Duncan Campbell: Mmhmm.

Deborah Tannen: And the very interesting and troubling result was that people in the audience also became very pugnacious and adversarial, and this show had done what many shows did, they had invited individuals on to talk about their own experience and people in the audience were attacking them. I had never seen that on any other show! They were picking it up from him.

Duncan Campbell: And they were attacking you and him, or just--

Deborah Tannen: Well they were attacking--HE was attacking me...

Duncan Campbell: Right.

Deborah Tannen: And the audience was attacking the poor souls who had come on, as you know, like Oprah will have a show, she'll have average people on to talk about their problems so there three women who had come on to talk about their problems communicating with men in their lives.

Duncan Campbell: And you came on as the expert and this guy came on as the expert.

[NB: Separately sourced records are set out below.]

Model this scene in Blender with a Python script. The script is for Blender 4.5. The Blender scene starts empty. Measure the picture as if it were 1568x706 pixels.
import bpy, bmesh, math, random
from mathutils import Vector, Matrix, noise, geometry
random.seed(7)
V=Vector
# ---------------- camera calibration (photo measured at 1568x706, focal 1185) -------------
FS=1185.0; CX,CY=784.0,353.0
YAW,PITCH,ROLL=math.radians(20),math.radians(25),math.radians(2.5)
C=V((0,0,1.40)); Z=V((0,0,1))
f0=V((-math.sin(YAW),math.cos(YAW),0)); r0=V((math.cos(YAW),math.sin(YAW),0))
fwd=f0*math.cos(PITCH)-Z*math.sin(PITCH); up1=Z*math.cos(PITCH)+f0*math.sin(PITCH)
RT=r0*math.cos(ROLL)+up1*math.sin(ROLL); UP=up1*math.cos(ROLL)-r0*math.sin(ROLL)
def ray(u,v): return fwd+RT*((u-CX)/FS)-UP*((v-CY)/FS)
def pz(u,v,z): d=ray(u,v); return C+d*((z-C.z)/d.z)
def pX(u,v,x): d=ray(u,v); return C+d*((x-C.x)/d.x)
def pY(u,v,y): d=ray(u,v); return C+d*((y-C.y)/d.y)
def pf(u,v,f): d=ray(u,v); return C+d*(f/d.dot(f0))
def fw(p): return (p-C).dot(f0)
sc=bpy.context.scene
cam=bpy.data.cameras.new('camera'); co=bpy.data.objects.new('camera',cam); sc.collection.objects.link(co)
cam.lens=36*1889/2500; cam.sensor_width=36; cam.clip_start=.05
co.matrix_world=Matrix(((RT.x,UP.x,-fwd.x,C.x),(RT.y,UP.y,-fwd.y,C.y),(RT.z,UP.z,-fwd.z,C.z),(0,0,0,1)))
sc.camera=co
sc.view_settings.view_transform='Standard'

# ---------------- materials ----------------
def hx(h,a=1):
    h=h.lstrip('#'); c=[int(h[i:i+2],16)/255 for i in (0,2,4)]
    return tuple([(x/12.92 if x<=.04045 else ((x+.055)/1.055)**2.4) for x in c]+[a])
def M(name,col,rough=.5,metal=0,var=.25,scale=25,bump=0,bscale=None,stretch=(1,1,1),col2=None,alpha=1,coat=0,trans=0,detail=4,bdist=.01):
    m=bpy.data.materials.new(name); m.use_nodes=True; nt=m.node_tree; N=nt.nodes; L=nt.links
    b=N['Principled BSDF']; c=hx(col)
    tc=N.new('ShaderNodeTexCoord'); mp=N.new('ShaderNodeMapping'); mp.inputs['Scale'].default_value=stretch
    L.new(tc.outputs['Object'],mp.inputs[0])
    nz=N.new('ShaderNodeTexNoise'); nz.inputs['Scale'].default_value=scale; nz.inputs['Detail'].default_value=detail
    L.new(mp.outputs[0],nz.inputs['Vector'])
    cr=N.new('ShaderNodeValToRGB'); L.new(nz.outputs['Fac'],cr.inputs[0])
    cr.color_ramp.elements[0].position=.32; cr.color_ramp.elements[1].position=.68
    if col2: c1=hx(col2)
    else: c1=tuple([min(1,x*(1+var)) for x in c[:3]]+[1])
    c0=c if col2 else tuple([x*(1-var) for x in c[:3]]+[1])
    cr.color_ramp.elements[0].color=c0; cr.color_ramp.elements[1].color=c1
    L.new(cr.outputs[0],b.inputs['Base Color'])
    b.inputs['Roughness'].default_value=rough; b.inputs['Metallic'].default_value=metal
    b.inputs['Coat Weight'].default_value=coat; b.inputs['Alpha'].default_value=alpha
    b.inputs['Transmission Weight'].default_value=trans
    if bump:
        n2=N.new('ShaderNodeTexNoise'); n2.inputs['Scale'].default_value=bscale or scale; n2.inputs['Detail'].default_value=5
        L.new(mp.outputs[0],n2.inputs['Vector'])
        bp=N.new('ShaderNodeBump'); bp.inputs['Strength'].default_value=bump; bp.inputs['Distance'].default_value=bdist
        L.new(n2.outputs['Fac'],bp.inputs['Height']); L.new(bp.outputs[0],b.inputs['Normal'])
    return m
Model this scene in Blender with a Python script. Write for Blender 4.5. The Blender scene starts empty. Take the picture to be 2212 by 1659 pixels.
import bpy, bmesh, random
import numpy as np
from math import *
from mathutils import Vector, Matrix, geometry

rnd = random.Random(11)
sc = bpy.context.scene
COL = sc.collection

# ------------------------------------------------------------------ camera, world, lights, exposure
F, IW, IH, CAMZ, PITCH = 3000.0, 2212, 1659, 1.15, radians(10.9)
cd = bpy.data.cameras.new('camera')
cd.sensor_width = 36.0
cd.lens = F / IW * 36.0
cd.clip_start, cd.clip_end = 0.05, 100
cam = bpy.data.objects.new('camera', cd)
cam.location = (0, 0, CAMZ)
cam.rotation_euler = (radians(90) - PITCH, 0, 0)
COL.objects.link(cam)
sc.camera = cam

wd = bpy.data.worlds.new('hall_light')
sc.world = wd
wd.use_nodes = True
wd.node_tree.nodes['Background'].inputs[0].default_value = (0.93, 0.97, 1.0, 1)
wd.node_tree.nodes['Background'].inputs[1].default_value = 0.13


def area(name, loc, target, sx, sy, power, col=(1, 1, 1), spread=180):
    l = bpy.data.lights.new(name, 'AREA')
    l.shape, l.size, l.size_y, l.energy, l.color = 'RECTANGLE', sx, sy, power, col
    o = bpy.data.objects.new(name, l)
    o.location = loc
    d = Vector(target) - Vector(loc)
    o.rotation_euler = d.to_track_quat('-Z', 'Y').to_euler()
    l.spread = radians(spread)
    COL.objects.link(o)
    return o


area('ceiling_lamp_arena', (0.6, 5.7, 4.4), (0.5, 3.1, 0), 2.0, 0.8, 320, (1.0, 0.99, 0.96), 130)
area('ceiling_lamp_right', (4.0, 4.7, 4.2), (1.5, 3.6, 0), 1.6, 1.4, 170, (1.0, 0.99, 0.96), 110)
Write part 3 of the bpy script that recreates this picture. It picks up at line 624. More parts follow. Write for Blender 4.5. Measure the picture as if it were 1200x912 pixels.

Deborah Tannen: And so he set the tone of attacking me, the audience was attacking them.

Duncan Campbell: Yes.

Deborah Tannen: So it really dramatized how there's a kind of imitation going on where you hear that other people are doing it and you do it as well. And this really did play in as well to something that I was observing in academia, where we're often trained to begin an article by attacking someone who came before. And there are many people who feel that if you just start your article by agreeing with other people you really haven't made a contribution. As one person said, "You kind of have to stake out a claim, stake out a claim." And this idea of "stake out" in itself is really kind of military. Someone said, "If you wanna be taken seriously you have to get in the ring and be willing to fight with the big boys."